# Request
Exactly the lines from the one with "Recreate this scene" through the one with "return tuple((v/255/12.92 if" should be returned, both ends included and nothing else. Omit any pictures.

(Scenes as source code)
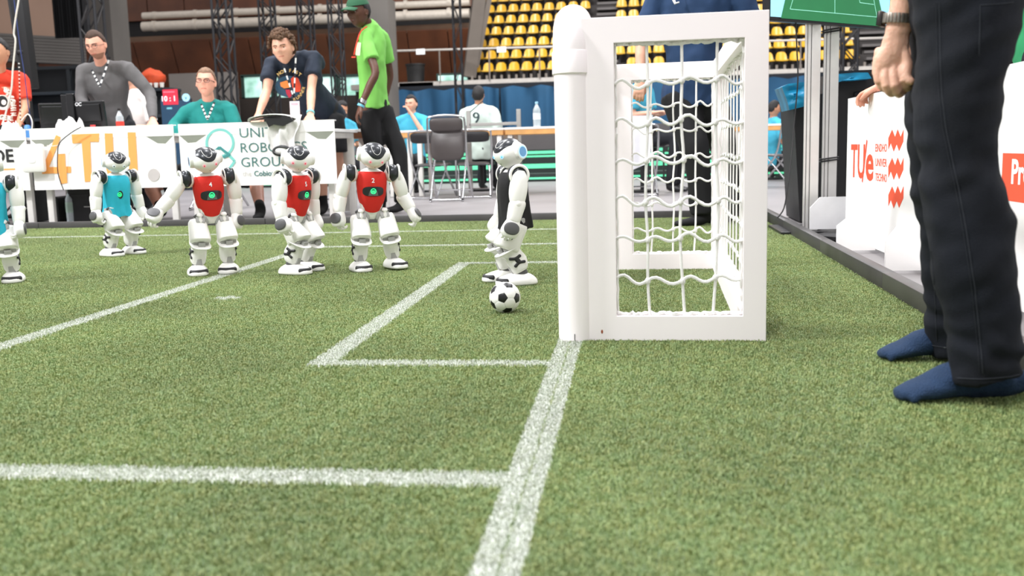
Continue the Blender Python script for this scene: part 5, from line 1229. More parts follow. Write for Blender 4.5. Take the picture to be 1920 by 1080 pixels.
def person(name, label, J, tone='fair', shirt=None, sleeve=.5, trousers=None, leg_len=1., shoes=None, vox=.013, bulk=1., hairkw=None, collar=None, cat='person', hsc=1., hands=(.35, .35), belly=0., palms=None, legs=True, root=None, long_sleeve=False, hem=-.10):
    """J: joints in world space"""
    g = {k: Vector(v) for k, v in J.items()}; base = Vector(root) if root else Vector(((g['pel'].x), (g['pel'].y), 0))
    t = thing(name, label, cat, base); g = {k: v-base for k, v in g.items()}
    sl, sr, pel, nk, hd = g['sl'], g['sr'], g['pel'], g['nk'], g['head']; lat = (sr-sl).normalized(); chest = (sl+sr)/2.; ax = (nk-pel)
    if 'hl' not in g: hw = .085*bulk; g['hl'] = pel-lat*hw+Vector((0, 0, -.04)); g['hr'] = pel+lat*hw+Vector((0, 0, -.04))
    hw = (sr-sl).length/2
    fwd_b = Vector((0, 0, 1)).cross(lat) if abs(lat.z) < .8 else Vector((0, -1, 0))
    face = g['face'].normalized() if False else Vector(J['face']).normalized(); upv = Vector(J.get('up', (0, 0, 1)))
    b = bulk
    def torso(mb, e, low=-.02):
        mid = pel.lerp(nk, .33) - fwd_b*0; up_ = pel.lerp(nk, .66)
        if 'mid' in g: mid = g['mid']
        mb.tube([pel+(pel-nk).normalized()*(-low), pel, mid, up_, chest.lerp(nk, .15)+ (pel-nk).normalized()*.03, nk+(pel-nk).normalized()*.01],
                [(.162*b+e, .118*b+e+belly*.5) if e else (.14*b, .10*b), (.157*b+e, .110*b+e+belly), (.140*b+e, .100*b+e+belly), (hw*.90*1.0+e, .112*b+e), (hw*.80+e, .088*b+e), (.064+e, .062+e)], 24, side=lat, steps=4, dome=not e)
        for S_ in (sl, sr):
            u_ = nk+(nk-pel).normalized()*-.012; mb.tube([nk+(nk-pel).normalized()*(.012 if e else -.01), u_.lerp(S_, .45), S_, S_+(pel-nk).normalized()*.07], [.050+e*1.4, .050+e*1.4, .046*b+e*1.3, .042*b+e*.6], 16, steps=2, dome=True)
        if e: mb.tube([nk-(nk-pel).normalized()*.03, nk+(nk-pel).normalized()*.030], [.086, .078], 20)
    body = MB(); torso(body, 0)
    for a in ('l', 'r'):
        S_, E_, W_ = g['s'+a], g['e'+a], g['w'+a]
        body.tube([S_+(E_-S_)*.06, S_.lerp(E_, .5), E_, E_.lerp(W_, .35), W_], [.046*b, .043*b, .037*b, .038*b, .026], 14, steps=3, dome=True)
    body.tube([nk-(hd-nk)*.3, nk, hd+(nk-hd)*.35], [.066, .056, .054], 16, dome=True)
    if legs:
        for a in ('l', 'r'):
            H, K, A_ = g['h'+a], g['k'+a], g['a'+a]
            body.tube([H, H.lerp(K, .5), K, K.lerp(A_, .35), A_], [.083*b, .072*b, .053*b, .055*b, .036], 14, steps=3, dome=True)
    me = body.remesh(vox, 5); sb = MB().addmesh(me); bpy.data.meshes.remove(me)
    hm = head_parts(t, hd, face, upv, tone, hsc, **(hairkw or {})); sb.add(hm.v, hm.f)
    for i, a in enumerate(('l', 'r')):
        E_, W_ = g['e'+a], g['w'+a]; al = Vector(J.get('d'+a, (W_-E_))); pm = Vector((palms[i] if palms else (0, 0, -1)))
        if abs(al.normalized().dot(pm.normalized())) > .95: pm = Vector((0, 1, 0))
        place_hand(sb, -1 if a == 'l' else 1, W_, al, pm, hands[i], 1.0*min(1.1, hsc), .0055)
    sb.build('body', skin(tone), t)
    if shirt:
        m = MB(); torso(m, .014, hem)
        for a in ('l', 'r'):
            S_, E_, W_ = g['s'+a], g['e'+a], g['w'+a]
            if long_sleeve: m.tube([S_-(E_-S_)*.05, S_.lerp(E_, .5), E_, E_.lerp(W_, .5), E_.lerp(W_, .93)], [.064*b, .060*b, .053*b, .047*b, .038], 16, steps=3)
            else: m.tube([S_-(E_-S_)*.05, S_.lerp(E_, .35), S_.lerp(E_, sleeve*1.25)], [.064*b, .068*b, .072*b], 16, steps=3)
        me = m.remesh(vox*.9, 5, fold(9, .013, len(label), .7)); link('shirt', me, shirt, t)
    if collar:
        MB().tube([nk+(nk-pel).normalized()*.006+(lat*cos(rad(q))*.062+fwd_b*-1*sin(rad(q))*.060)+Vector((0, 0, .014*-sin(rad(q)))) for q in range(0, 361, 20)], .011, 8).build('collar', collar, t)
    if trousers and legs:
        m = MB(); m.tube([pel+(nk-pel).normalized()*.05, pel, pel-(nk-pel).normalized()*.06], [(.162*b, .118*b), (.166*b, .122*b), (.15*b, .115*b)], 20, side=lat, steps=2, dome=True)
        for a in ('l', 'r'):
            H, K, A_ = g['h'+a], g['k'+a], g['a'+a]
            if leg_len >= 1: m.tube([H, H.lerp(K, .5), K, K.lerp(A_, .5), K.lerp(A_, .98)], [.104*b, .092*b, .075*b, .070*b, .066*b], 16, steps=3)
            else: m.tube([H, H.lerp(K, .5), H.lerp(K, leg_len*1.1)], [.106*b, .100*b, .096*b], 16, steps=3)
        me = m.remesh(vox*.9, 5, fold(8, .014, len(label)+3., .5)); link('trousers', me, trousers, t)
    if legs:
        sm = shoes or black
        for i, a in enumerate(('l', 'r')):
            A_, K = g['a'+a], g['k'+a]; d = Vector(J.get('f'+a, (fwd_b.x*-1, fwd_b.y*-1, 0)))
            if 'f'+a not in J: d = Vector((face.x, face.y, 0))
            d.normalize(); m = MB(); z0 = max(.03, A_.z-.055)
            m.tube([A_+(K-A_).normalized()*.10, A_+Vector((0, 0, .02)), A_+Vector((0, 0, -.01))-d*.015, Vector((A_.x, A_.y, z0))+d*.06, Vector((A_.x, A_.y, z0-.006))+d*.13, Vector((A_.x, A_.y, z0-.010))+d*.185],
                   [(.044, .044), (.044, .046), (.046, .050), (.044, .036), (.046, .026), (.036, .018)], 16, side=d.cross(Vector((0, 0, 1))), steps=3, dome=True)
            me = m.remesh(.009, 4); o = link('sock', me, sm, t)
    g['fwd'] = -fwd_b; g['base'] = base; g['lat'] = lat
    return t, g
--
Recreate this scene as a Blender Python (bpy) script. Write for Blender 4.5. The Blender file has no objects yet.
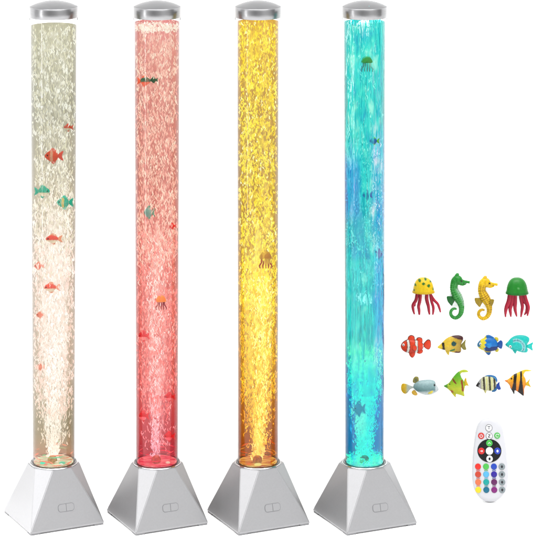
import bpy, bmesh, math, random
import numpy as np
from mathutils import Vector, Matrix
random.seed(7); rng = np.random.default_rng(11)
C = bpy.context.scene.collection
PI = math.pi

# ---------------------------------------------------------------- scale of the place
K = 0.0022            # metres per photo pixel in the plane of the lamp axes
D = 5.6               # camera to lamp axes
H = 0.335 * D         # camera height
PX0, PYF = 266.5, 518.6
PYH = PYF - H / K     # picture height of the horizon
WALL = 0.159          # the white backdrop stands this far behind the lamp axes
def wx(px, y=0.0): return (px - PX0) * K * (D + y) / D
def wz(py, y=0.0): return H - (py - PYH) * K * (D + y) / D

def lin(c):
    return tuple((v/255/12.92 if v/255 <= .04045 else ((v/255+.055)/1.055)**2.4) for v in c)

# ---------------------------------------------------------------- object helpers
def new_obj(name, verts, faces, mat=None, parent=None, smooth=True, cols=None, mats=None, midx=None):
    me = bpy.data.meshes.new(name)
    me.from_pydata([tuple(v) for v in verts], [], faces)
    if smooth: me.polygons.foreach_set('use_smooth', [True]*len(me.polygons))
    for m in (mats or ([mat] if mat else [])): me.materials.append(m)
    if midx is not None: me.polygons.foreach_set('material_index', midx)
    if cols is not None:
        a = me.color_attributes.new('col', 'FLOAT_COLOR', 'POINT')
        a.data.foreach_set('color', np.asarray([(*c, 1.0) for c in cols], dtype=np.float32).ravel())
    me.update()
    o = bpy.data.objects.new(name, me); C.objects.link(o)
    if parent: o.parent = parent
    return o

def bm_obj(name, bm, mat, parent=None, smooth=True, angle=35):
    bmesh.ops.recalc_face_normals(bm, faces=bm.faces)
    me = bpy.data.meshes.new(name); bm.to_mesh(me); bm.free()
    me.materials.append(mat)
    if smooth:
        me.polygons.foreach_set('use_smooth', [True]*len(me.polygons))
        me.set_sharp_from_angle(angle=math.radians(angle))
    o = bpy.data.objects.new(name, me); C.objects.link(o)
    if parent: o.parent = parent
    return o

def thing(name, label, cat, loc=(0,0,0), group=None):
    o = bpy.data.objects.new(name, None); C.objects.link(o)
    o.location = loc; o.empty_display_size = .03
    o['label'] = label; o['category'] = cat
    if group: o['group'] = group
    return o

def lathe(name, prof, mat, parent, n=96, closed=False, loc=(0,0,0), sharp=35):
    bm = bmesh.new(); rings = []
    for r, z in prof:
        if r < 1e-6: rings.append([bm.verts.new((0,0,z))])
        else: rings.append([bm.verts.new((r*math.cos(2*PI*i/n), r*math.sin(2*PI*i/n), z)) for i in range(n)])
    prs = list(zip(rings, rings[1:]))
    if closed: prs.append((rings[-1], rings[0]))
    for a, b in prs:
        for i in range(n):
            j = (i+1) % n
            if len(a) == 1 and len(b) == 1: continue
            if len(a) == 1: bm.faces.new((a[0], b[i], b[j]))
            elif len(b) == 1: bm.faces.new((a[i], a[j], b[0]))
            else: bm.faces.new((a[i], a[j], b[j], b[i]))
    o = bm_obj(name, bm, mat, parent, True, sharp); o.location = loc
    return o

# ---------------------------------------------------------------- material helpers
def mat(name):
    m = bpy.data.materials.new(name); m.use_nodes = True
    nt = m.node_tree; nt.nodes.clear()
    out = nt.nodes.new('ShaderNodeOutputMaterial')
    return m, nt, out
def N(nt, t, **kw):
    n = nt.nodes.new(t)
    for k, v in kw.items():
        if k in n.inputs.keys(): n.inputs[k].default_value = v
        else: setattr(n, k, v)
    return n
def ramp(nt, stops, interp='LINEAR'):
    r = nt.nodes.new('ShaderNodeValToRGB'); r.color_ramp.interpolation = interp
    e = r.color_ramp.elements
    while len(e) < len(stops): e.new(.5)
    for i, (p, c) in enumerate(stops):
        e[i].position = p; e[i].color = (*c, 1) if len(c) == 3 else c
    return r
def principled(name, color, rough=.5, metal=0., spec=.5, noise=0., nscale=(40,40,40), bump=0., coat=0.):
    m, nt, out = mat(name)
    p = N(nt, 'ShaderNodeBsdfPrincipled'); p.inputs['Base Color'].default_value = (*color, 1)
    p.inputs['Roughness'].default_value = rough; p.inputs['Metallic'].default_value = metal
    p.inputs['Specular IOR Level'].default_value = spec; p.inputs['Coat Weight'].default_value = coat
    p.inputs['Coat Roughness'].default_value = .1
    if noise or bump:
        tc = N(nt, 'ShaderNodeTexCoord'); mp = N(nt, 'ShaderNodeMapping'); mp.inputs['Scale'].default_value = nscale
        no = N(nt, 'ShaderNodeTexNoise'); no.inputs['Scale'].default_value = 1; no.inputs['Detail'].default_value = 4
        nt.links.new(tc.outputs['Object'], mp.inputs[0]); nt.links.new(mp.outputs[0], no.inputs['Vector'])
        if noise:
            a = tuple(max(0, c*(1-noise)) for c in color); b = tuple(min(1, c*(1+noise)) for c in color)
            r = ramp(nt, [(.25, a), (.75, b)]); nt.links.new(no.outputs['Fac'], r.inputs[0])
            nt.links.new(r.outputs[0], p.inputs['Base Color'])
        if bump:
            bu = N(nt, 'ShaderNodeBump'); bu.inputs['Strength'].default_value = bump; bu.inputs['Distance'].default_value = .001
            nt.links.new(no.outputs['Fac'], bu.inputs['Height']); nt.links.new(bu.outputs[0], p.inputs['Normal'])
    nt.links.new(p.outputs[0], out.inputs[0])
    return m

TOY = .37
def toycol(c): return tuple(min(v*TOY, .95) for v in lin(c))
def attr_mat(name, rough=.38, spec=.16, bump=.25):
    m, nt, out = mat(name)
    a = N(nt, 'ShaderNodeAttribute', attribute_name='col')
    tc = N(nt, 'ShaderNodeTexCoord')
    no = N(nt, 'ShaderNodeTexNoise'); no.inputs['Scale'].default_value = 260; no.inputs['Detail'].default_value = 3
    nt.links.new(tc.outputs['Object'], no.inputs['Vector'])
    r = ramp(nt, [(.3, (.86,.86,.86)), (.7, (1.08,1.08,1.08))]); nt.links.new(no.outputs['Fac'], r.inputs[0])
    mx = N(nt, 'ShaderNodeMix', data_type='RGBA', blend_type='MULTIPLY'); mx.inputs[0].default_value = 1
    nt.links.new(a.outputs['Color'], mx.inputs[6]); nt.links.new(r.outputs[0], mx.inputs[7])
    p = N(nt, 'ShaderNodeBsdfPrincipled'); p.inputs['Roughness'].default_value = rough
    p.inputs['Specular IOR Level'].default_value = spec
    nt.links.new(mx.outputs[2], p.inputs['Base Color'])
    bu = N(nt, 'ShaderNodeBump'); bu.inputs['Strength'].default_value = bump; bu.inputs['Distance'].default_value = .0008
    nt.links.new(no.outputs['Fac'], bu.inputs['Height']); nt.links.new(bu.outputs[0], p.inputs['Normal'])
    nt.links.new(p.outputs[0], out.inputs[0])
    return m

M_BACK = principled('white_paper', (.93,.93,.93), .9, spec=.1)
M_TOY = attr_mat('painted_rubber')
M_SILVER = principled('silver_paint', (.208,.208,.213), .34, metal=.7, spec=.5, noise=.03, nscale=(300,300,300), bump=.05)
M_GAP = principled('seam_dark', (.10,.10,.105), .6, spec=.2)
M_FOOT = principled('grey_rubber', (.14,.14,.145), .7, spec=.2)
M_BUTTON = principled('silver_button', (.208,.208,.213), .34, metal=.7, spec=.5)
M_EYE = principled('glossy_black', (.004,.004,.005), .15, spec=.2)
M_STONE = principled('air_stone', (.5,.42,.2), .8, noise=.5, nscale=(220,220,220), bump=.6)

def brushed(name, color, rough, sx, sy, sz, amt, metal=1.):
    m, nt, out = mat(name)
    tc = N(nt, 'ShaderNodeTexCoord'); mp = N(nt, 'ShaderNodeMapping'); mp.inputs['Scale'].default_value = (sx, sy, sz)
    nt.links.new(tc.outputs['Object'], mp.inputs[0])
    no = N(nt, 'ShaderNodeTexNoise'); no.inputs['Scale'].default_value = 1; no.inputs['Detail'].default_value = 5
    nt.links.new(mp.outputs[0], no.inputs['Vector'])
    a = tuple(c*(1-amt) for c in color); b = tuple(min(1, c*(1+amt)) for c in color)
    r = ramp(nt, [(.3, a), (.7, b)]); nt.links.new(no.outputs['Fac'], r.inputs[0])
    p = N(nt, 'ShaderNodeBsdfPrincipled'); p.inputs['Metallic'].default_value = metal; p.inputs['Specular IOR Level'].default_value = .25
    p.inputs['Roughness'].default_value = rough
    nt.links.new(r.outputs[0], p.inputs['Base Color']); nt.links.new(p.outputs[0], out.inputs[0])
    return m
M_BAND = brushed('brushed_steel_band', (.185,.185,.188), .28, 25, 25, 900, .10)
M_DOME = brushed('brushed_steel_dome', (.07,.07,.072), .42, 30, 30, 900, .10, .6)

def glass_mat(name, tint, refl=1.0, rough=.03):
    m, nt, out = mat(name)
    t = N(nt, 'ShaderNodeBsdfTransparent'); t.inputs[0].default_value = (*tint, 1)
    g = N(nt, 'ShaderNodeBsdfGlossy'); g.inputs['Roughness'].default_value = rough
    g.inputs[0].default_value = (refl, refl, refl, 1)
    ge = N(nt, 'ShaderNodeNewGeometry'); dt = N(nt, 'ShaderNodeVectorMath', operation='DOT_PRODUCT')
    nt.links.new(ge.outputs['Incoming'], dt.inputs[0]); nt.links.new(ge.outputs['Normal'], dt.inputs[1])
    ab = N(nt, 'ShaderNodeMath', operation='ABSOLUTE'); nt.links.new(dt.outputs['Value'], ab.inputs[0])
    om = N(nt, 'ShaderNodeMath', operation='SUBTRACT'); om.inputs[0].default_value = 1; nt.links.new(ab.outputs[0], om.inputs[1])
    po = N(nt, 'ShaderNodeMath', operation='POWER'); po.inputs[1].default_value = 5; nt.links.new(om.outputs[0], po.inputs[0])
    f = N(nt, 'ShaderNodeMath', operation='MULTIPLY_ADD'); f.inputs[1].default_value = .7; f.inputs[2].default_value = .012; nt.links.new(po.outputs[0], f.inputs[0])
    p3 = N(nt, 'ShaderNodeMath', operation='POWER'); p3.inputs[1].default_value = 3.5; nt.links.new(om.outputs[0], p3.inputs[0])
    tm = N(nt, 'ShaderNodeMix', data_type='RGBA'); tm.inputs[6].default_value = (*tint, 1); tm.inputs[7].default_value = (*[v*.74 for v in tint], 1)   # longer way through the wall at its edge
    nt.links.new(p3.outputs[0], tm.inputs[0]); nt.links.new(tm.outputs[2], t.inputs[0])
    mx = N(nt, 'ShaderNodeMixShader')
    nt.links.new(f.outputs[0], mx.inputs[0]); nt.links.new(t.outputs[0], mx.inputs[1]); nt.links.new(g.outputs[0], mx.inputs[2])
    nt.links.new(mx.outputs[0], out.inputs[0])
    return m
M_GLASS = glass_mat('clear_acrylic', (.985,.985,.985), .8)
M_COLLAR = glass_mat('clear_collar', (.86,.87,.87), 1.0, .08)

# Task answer
Recreate this scene as a Blender Python (bpy) script. Write for Blender 4.5. The Blender file has no objects yet.
import bpy, bmesh, math, random
import numpy as np
from mathutils import Vector, Matrix
random.seed(7); rng = np.random.default_rng(11)
C = bpy.context.scene.collection
PI = math.pi

# ---------------------------------------------------------------- scale of the place
K = 0.0022            # metres per photo pixel in the plane of the lamp axes
D = 5.6               # camera to lamp axes
H = 0.335 * D         # camera height
PX0, PYF = 266.5, 518.6
PYH = PYF - H / K     # picture height of the horizon
WALL = 0.159          # the white backdrop stands this far behind the lamp axes
def wx(px, y=0.0): return (px - PX0) * K * (D + y) / D
def wz(py, y=0.0): return H - (py - PYH) * K * (D + y) / D

def lin(c):
    return tuple((v/255/12.92 if v/255 <= .04045 else ((v/255+.055)/1.055)**2.4) for v in c)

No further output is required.